Lending declined 19%, from £12.6bn in March to an estimated £10.2bn in April, but figures were marginally up from the £10bn recorded one year ago.

CML chief economist Bob Pannell said: “Mortgage lending activity has been relatively buoyant in recent months, with stronger lending for house purchase underpinning the more upbeat lending picture.

“The underlying picture is likely to be a bit stronger than the April figure suggests, because some first-time buyers are likely to have brought forward their transactions to March to take advantage of the Stamp Duty concession that was coming to an end.

“Eurozone developments are highly uncertain and have the potential to undermine UK economic prospects and conditions in our housing and mortgage markets.

“The underlying picture is likely to be one of easing momentum in the housing market, but with potential for a sharper downwards correction on bad eurozone news.”

Martin Stewart, director of broker London Money, commented: “The sharp drop-off in April was certainly influenced by people bringing forward their purchases to benefit from the Stamp Duty holiday.

“But few could argue that the demand for property, already weak, has been dealt a further blow by the deterioration of the eurozone. With apocalyptic headlines every day, who wants to commit to a transaction as big as moving house?

“However, five-year fixes at around 4% are a fairly robust hedge against current eurozone volatility so it makes you think that a lack of equity, negative equity or the squeeze on income are still the real culprits.

“The move away from interest-only products is also impacting transaction levels. The irony is that there are some pretty exceptional two- and five-year fixed rates available at present, with the Nationwide, Woolwich and Coventry Building Society leading the pack.

Paul Hunt, managing director of Phoebus Software, added: “Despite entering recession in the UK and with the eurozone circling the plughole, lenders have still managed to increase their activity since this time last year.

“Even more impressive is that this has been achieved in a month where fiscal policy has created a hefty headwind in the form of stamp duty. These figures emphatically demonstrate the utter hubris of the government in suggesting the stamp duty holiday did nothing to boost the first-time buyer market.

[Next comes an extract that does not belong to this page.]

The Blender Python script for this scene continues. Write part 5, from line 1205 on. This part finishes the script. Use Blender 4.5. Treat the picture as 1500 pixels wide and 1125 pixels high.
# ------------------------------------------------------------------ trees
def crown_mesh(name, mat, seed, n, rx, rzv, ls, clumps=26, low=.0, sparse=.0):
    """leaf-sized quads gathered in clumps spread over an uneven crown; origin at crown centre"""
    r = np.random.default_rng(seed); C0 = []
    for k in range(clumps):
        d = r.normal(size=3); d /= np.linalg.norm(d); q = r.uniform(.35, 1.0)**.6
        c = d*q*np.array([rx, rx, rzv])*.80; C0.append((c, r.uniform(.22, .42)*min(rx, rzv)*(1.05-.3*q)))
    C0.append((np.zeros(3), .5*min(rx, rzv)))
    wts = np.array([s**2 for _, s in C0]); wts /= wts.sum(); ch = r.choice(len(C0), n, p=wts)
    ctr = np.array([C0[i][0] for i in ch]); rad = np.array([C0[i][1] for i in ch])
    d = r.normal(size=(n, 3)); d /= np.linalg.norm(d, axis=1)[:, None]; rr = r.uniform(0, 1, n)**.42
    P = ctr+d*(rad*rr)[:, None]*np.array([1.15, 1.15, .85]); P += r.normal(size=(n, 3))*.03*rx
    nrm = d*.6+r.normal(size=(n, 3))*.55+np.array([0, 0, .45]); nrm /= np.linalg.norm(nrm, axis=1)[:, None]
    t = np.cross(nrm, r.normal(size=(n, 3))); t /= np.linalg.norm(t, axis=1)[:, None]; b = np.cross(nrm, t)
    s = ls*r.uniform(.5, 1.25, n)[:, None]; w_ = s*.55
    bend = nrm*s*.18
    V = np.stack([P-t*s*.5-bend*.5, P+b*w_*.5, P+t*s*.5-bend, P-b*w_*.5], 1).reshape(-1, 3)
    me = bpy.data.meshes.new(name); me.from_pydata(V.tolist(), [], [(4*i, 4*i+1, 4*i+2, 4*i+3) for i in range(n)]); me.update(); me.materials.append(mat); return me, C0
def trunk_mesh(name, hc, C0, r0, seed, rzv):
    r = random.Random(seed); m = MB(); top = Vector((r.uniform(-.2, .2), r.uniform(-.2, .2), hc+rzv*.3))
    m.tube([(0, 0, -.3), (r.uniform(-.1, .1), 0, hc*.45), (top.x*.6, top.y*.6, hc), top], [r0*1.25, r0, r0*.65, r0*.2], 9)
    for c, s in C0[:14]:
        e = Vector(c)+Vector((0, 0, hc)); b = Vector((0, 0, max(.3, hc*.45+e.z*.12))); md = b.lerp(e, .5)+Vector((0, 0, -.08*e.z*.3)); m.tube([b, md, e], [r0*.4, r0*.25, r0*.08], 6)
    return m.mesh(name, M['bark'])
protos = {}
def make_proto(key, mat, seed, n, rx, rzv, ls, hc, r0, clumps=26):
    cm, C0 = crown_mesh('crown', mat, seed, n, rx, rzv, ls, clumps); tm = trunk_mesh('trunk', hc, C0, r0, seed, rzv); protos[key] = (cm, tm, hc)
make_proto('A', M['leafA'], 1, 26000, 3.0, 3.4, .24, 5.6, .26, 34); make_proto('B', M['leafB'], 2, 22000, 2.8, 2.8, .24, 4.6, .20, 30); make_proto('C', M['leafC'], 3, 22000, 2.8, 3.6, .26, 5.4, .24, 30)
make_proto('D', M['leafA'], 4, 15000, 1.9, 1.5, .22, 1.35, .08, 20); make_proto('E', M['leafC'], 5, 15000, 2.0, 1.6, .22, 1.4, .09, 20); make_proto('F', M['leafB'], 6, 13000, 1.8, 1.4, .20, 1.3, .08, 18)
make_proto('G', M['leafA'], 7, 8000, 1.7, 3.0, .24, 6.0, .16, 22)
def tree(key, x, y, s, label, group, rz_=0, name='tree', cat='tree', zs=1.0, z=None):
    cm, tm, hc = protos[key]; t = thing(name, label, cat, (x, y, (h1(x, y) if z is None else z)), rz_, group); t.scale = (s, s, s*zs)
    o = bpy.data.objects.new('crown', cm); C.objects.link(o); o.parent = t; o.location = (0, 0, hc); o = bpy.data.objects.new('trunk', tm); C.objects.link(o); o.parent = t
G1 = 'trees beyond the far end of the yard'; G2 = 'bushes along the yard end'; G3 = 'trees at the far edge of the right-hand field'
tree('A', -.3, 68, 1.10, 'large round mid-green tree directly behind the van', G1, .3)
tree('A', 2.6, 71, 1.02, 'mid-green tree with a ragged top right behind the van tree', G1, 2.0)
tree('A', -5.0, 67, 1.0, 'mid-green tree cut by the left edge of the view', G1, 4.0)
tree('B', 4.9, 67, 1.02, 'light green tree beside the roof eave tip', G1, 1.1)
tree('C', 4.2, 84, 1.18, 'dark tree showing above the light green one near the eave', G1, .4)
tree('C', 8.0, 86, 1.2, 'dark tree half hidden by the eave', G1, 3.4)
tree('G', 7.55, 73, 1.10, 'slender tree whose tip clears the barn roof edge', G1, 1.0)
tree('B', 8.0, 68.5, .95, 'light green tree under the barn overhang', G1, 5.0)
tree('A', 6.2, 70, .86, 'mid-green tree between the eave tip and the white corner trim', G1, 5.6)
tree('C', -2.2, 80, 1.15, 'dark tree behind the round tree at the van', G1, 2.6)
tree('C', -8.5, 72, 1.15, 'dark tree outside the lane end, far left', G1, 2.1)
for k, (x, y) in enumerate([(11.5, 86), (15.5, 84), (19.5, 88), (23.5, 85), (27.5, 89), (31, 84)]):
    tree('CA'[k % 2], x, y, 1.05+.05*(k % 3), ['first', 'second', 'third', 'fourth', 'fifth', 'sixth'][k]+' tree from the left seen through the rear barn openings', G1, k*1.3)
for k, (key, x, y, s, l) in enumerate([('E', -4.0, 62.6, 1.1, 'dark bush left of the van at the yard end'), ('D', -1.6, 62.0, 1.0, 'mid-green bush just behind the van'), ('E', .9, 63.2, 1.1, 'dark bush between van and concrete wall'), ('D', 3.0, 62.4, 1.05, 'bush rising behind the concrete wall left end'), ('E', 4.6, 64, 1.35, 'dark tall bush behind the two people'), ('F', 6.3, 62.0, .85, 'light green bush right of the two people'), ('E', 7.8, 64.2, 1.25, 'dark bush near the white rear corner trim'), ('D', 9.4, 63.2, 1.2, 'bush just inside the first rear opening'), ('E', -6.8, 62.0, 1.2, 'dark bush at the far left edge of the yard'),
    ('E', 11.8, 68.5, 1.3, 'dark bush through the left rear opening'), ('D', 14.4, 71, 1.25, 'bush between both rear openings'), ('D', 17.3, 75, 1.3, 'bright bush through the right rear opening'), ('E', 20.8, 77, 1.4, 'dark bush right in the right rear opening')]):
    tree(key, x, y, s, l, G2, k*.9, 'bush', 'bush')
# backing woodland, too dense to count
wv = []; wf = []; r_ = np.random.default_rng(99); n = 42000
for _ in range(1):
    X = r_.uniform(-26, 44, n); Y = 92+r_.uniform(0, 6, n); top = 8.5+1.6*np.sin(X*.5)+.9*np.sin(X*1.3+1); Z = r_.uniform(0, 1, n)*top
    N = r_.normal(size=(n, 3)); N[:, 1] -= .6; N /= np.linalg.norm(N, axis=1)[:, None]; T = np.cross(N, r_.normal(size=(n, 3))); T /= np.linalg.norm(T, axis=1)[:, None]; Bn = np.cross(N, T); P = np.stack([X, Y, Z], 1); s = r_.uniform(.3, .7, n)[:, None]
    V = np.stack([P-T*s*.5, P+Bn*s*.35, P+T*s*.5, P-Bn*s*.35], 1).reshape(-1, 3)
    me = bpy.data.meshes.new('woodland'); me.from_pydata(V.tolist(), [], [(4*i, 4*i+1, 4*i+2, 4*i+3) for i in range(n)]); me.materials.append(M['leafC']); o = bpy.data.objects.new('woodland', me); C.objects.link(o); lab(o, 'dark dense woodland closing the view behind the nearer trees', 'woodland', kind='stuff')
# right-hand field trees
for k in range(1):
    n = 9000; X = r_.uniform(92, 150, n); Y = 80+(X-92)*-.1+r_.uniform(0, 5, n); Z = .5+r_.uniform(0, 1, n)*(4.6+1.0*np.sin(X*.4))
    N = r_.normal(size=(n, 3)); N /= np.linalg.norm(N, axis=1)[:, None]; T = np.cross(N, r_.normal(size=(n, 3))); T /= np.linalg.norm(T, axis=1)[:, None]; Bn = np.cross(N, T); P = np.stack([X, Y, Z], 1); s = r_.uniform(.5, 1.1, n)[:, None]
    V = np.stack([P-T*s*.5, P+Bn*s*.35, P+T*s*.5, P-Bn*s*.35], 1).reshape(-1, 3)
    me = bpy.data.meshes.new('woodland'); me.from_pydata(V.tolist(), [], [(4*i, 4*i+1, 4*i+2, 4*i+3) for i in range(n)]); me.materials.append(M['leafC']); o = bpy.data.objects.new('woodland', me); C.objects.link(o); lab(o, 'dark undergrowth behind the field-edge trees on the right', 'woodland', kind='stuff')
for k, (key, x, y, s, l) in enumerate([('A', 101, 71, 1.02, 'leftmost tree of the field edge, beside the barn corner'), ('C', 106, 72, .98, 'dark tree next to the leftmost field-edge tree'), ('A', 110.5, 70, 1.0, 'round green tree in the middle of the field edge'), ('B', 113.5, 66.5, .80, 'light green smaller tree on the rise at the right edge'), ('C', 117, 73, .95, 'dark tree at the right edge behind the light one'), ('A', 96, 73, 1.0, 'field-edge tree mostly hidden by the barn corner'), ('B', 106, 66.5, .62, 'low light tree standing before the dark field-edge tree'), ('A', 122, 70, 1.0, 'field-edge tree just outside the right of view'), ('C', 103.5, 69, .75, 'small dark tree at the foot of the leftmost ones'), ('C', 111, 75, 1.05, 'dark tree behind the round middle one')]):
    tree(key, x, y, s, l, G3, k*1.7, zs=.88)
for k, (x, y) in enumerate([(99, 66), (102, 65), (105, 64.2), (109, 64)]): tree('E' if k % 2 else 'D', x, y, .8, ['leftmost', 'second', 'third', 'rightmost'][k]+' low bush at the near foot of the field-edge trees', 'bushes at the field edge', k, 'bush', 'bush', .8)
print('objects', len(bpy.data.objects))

“Last month it launched lending violently upwards and now we’ve seen the corresponding fall. The industry must hope now that first-timers will be able to jump this additional fiscal barrier and keep coming to market.

“While that’s by no means certain, lenders’ consistently positive attitude to making finance available wherever responsibly possible provides a strong cause for optimism.”

Duncan Kreeger, chairman of specialist lender West One Loans, said: “If the eurozone crisis takes another serious turn for the worse – as looks likely – then mortgage lending to first time buyers could enter a state of near-paralysis.

“There is a big funding gap between supply and demand. Underlying borrower demand is actually very healthy, but banks and building societies don’t have the capacity to meet it. Not by a long shot.

“Net mortgage lending is 90% lower than it was pre-2008, and borrowers have to cross a painfully high threshold to get high loan-to-value mortgages.”